On a later topic – the layout of a house – my sister recalled the exact floorplan.  My brother remembered specific rooms.  I remembered a ceramic worm or caterpillar or some sort of creature that sat on the back of the toilet in the half bath.  I guess that was at the right height for my little kid eyes to become etched in my mind as an important part of the scenery

When I think about these differences in perspective, one example always comes to mind.  Life at the El Dorado Motor Lodge.  I have not interviewed all of my family members on the subject, but I would bet that we took VERY different memories away from that experience.

In the spring of 1975, our family took a big leap, left our hometown and headed east to Baltimore.  We thought we’d be moving in to a cool new house and were excited for the adventure.  In addition to our own nine kids, we also had a couple of extra teenage boys in the mix.  Imagine the surprise when we arrived in Maryland only to learn that unexpected glitches in the mortgage process meant we could not move in to our new home!

Fortunately, my mother’s brother – the man who encouraged us to come east in the first place – was in nearby Hagerstown.  He was a restaurant owner with a lot of contacts and he arranged for us to take shelter at the El Dorado Motor Lodge.  The closed, vacant, and basically abandoned El Dorado Motor Lodge.

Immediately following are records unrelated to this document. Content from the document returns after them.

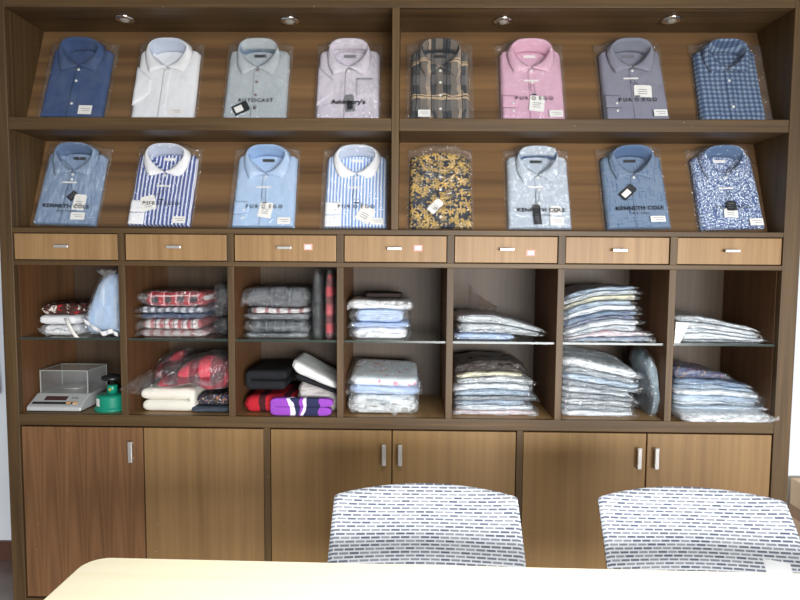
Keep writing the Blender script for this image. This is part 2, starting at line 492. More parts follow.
# ------------------------------------------------------------------ displayed shirts
def interp(pts, n):
    out = []
    for i in range(len(pts) - 1):
        for k in range(n):
            f = k / n; out.append(tuple(a + (b - a) * f for a, b in zip(pts[i], pts[i + 1])))
    out.append(pts[-1]); return out


def crom(pts, n):
    out = []
    for i in range(len(pts) - 1):
        p0 = Vector(pts[max(i - 1, 0)]); p1 = Vector(pts[i]); p2 = Vector(pts[i + 1]); p3 = Vector(pts[min(i + 2, len(pts) - 1)])
        if i == 0: p0 = Vector((-pts[1][0], pts[1][1], pts[1][2]))
        for k in range(n):
            t_ = k / n
            out.append(tuple(.5 * ((2 * p1) + (-p0 + p2) * t_ + (2 * p0 - 5 * p1 + 4 * p2 - p3) * t_ ** 2 + (-p0 + 3 * p1 - 3 * p2 + p3) * t_ ** 3)))
    out.append(tuple(pts[-1])); return out


FOLD = [(0, 0.333, .062), (.040, 0.33, .061), (.065, 0.318, .057), (.0735, 0.299, .051), (.062, 0.273, .045), (.036, 0.245, .039), (.003, 0.225, .034)]
LEAF = {
    'spread': [(0, 0.341, .020), (.052, 0.336, .020), (.086, 0.318, .026), (.093, 0.285, .030), (.085, 0.243, .030), (.067, 0.201, .033), (.003, 0.222, .0345)],
    'point': [(0, 0.311, .024), (.050, 0.309, .024), (.078, 0.299, .025), (.086, 0.281, .027), (.080, 0.231, .030), (.058, 0.187, .033), (.003, 0.222, .0345)],
    'round': [(0, 0.341, .020), (.052, 0.336, .020), (.086, 0.318, .026), (.093, 0.285, .030), (.083, 0.243, .030), (.058, 0.207, .033), (.003, 0.221, .0345)],
}
NECK = [(0, 0.313, .005), (.034, 0.31, .005), (.058, 0.301, .005), (.066, 0.285, .006), (.055, 0.263, .010), (.031, 0.239, .020), (.002, 0.223, .030)]
TH = .026


def inside_neck(u, v):
    pts = [(x, y) for x, y, z in NECK]; u = abs(u)
    if v < .224 or v > .33: return 0.0
    if v >= .285: m = .067
    else: m = .001 + (v - .224) / (.285 - .224) * .066
    return max(0.0, min(1.0, (m - u) / .007 + .2))


def body_h(u, v, sd):
    d = inside_neck(u, v) if sd != 14.2 else 0.0
    z = TH - (TH - .0045) * d
    z += .0030 * noise.noise((u * 16 + sd, v * 13, sd)) + .0018 * noise.noise((u * 45, v * 30 + sd, 3))
    return z


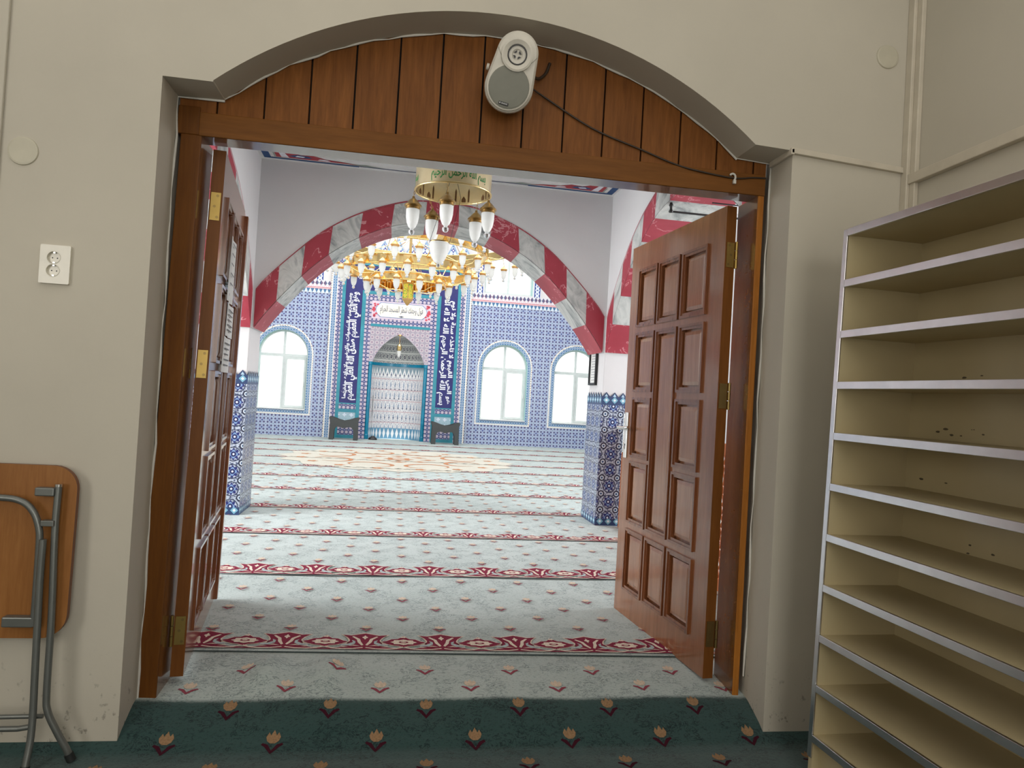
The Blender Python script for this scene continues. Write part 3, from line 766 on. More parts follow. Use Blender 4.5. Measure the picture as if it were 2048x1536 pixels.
for k in range(11):
    zt = SZ0 - k * DS - .001
    if k == 10: zt = SZ0 - 10 * DS
    sh = rbox(.006, .288, .001, LEN - .001, zt - .020, zt - .001).build('shelf', BOARD, rk)
    rbox(-.004, .006, .004, LEN - .004, zt - .0225, zt + .0015).build('edge_strip', ALU, sh, bev=.001)
# scuffs left by shoes
mb = rbox(.288, .300, 0, LEN, ZB + .02, SZ0); rnd = random.Random(5)
for (y, z, n) in ((.16, 1.20, 5), (.18, 1.035, 7), (.55, .36, 5), (.1, .86, 2), (.3, .69, 3)):
    for i in range(n):
        yy, zz, r = y + rnd.uniform(-.06, .12), z + rnd.uniform(-.02, .02), rnd.uniform(.002, .007)
        pts = [RK(.2876, yy + r * 1.6 * cos(a) * rnd.uniform(.6, 1.2), zz + r * .6 * sin(a)) for a in [2 * PI * j / 7 for j in range(7)]]
        mb.add(pts, [tuple(range(7))], 1)
mb.build('back_panel', [BOARD, plain('scuff_grey', (.10, .08, .05, 1), .7)], rk, recalc=False)

# ------------------------------------------------------------------ folded table leaning on the wall
TY = 2.452
tb = thing('folding_table', 'folded brown table with grey tubular legs leaning against the wall', 'table', (-1.2, 2.43, FZ))
top = rr(-1.72, -1.026, .215, .761, .075, 8)
def TT(a, b, t): return (a, TY + t - .03 * (.76 - b), b)
MB().prism([top], TT, -.010, .008, 0, 1).build('tabletop', [TABLEW, TABLEE], tb, bev=.003)
def leg(pts, name, r=.0105):
    return MB().tube(smoothpts(pts, 6), r, 12).build(name, STEEL, tb)
l1 = leg([(-1.072, 2.418, .700), (-1.072, 2.414, .55), (-1.062, 2.408, .30), (-1.058, 2.402, .06), (-1.050, 2.40, -.005), (-1.022, 2.405, -.07), (-.995, 2.412, -.125), (-.985, 2.416, -.150)], 'leg')
MB().tube([(-.9875, 2.415, -.144), (-.978, 2.418, -.168)], .0135, 12).build('rubber_foot', RUBBER, l1)
MB().tube([(-1.072, 2.418, .698), (-1.072, 2.418, .706)], .0112, 12).build('tube_cap', CHROME, l1)
l2 = leg([(-1.095, 2.392, .535), (-1.095, 2.390, .40), (-1.088, 2.384, .15), (-1.080, 2.372, -.05), (-1.082, 2.35, -.16)], 'leg')
MB().tube([(-1.0815, 2.352, -.150), (-1.082, 2.348, -.169)], .0135, 12).build('rubber_foot', RUBBER, l2)
u = leg([(-1.110, 2.404, .262), (-1.110, 2.404, .50), (-1.114, 2.404, .565), (-1.135, 2.404, .620), (-1.175, 2.404, .652), (-1.25, 2.404, .660), (-1.45, 2.404, .66), (-1.53, 2.404, .64), (-1.565, 2.404, .56), (-1.57, 2.404, .262)], 'leg_brace')
MB().tube([(-1.064, 2.403, -.020), (-1.3, 2.403, -.023), (-1.55, 2.403, -.026)], .007, 10).build('crossbar', STEEL, tb)
MB().tube([(-1.086, 2.376, -.040), (-1.12, 2.376, -.046), (-1.55, 2.376, -.05)], .0085, 10).build('crossbar', STEEL, tb)
MB().box(-1.135, -1.078, 2.402, 2.428, .668, .695).build('hinge_bracket', STEEL, tb, bev=.004)
MB().box(-1.108, -1.070, 2.395, 2.420, .575, .593).build('latch_plate', STEEL, tb, bev=.002)
MB().box(-1.20, -1.110, 2.394, 2.425, .258, .290).build('hinge_bracket', STEEL, tb, bev=.004)
l3 = leg([(-1.56, 2.418, .70), (-1.56, 2.41, .3), (-1.57, 2.40, .0), (-1.60, 2.41, -.155)], 'leg')
MB().tube([(-1.599, 2.41, -.148), (-1.603, 2.412, -.168)], .0135, 12).build('rubber_foot', RUBBER, l3)
# ------------------------------------------------------------------ prayer hall shell (hall frame: x along the far wall, y towards it)
YA, YA2, YW = 5.86, 6.31, 15.09
BX0, BX1, BC = -1.168, 1.772, .302
HZ = 6.0
def hz(x, y): return lerp(y, [(2.9, -.044), (3.70, -.044), (4.55, 0.), (99, 0.)])
def edge_y(x): return 3.02 - .040 * x
mb = MB()
xs = [-6.2, -4, -2.5, -1.5, -1.2, -.9, -.6, -.3, 0, .3, .6, .9, 1.2, 1.5, 2, 3, 4.5, 6.4]
ys = [3.3 + .1 * i for i in range(5)] + [3.9, 4.1, 4.3, 4.45, 4.55, 5, 6, 8, 10, 12, 14, YW + .28]
rows = [[(x, edge_y(x), hz(x, 3)) for x in xs]] + [[(x, y, hz(x, y) + (.003 * sin(x * 5 + y * 3) if 3.2 < y < 4.4 else 0)) for x in xs] for y in ys]
for A, B in zip(rows, rows[1:]): mb.strip(A, B, 0, False, True)
mb.strip([(x, y, z - .03) for x, y, z in rows[0]], rows[0], 5)
idy = lambda s: s
hzd = lambda x, y: hz(x, y) + .0025
# scroll border, one repeat 0.336 m long; drawn as flat woven shapes
PB = .336
SCR = [(1, [(-.108, .098), (-.075, .112), (-.052, .136), (-.026, .140), (-.012, .158), (0, .176), (.012, .158), (.026, .140), (.052, .136), (.075, .112), (.108, .098), (.075, .078), (.045, .062), (.018, .056), (0, .040), (-.018, .056), (-.045, .062), (-.075, .078)]),
       (1, [(PB / 2 + a, b) for a, b in ((-.098, .186), (-.060, .178), (-.03, .192), (0, .206), (.03, .192), (.060, .178), (.098, .186), (.074, .150), (.064, .120), (.068, .086), (.094, .050), (.05, .034), (0, .026), (-.05, .034), (-.094, .050), (-.068, .086), (-.064, .120), (-.074, .150))]),
       (1, [(-.168, .010), (.168, .010), (.168, .026), (.10, .040), (.05, .030), (0, .022), (-.05, .030), (-.10, .040), (-.168, .026)])]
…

The motel hadn’t been occupied for some time.  Not all of the rooms were functional.  The plumbing barely worked and there was no hot water.  But there was a roof and there were beds and we settled in.  We cooked on a Coleman camper stove, a hotplate and an electric popcorn popper.  We washed dishes in the bathtub and then scooped the old water into the toilets to flush them.  There was a caretaker who lived in a house on property and we helped where we could with whatever menial tasks needed to be done. 

Every morning, my mother drove us the 75 miles in to Baltimore to go to school where were already enrolled.  I have no idea what she did while we were there, but then she picked us up and took us back to do it all over again.  We did this for something like 8 weeks, but I’m not entirely sure how long we were actually there.

Now, from my adult outlook, I don’t know how my mother did it.  How she held it together.  She not only had her own shock and disappointment to deal with but she had a bunch of surly teenagers to battle.  She had younger kids who needed baths and meals and clean clothes.  And she did it.  She did it well.  Maybe she went off into the woods at night and screamed and howled at the moon, but if that’s what happened, I never saw it.

From my kid point of view, it was a blast!  We had the run of this place, with keys to empty rooms to explore.  It was one giant escapade, like camping but with real beds and fewer insects.  We jumped on furniture and played hide and seek.  We crossed the highway to an arcade to play pinball and air hockey.  My brothers snuck me in to the movie theater (they were good at that) to see Jaws!  Somehow, some way, this time in my life has existed in my memories as an interesting, fun, positive and adventurous thing.

That’s my take on it.  It was a classic lemonade from lemons story where we learned that if our family worked together and just loved each other, we could do anything! And on more practical matters, we scored a ton of free furniture and I wouldn’t be surprised if a few pieces survive within family walls today.  I doubt the older kids view it with such affection, but there was nothing negative in it for me.

I credit my mother with never letting us see her sweat so that I could choose the rose colored glasses for myself.  If she had been melting down, I doubt I’d have such fond thoughts of those days.  That’s something I hang on to with my own children when faced with challenges that could be overwhelming.  I hope that when they look back, they’ll remember the celebrations and the adventures and not the obstacles and hardships.

And isn’t that really the lesson for all of us?  We may not always write the stories ourselves, but we choose our own angles to those stories.  Whatever the adversity, we may not be able to choose the outcome or choose the details, but we definitely choose the way we view it.

As the bumper sticker says, shit happens.  It happens to all of us.  So are we going to lament and cry or are we going to face it down, deal with it, and tell hilarious stories about it later?  The choice really is ours alone to make.  I will always choose the hilarity over the woe.